A dream on line

A dream on line

by:Rithika

I will let you know in the starting itself that this piece isn’t going to be a professional writing about the World Press Day, neither is it well researched. It’s just going to be about what I think the press is and how it affected me. 

Not being much of a newspaper enthusiast, I’ve never watched or read about politics. But the idea of journalism always piqued me. Even when I was little, sometimes glancing accidentally at the TV when news was on, I very much stared at the people who were in the scene, holding a camera or a microphone. But later on, I knew what drew me were their words. The actual journalists who were behind the picture. 

I used to make up scenarios of accidents or robberies and used to report those incidents to my family. My Dad seemed very impressed, just like any other father. But I did not know that he would take it for real and ask me to take up journalism in later years. I didn’t hash out the idea, nope. I started reading much about how the press works and what exactly journalism meant. 

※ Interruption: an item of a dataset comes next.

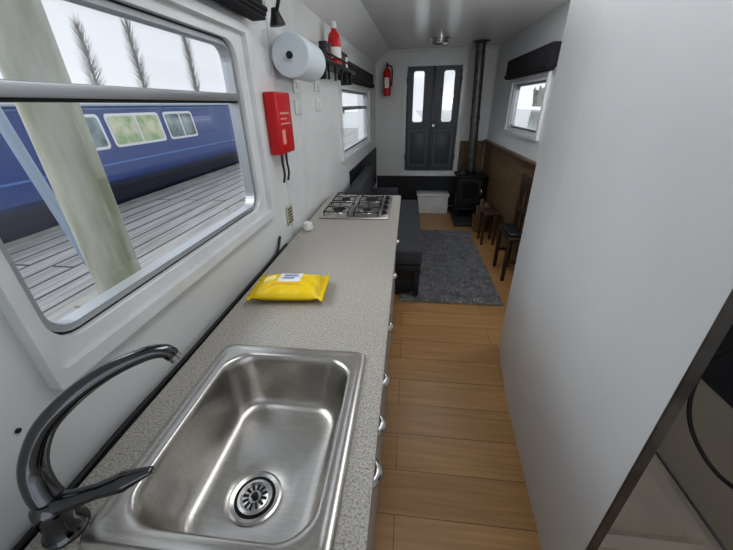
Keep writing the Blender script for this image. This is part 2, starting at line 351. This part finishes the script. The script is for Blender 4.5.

It wasn’t that complicated, at least to me. But is the job difficult? Incredibly. I didn’t know that before. Being emotionally stable and summoning all your strength not to be shook because of the events you would be reporting, or clicking pictures of, is physically and mentally challenging and tiring. It isn’t as simple as we think it is. Mustering up words uses up a lot of brain juice. 

Is the press all about talking on TV? Not at all. From reaching the scene of coverage on time to be able to portray everything perfectly to the public, there is sweat and blood. But I was unsure. Still am. Because fame doesn’t fuel me, respect does. And the press members, taken from the directors to the people who cover the scene of crime nowadays are very rarely respected or in fact, are acutely safe. 

I’ve read so many times that any member from the whole of the press family who has taken up a serious issue and has written/covered/reported about it, their story hasn’t ended well. I hated the fact that they’re asked to mask the specifics most of the time. If the press is about showing the truth, then what’s happening? I hoped that what I’d read about the murders, killings, kidnappings, holding ransom, and whatnot of the journalists, reporters who’ve exposed the truth and nothing else to be my nightmares, but life was cruel. My interest in the press area descended into fear and I tried to stop giving a second, third or even the thousandth thought about it.

But one choice which I so strongly loved didn’t fade away that easily. I’ve always known that the press is very powerful. That it’s the thing which keeps us on par and in tune with the world. But when the society can’t support their freedom, I hadn’t wanted to be a part of that community where I have to worry about death with every article I’ve written, with every crime I’ve covered, with every report I’ve ead out to the public, and with any work I’d contributed to the world of press. My dream ultimately shattered. I didn’t fight with my parents that I’d still wanted to do some good through the camera. BBut what defense did I have to prove my point? 

I rested my case because the one question that ate at me is that: Is my passion worth my life?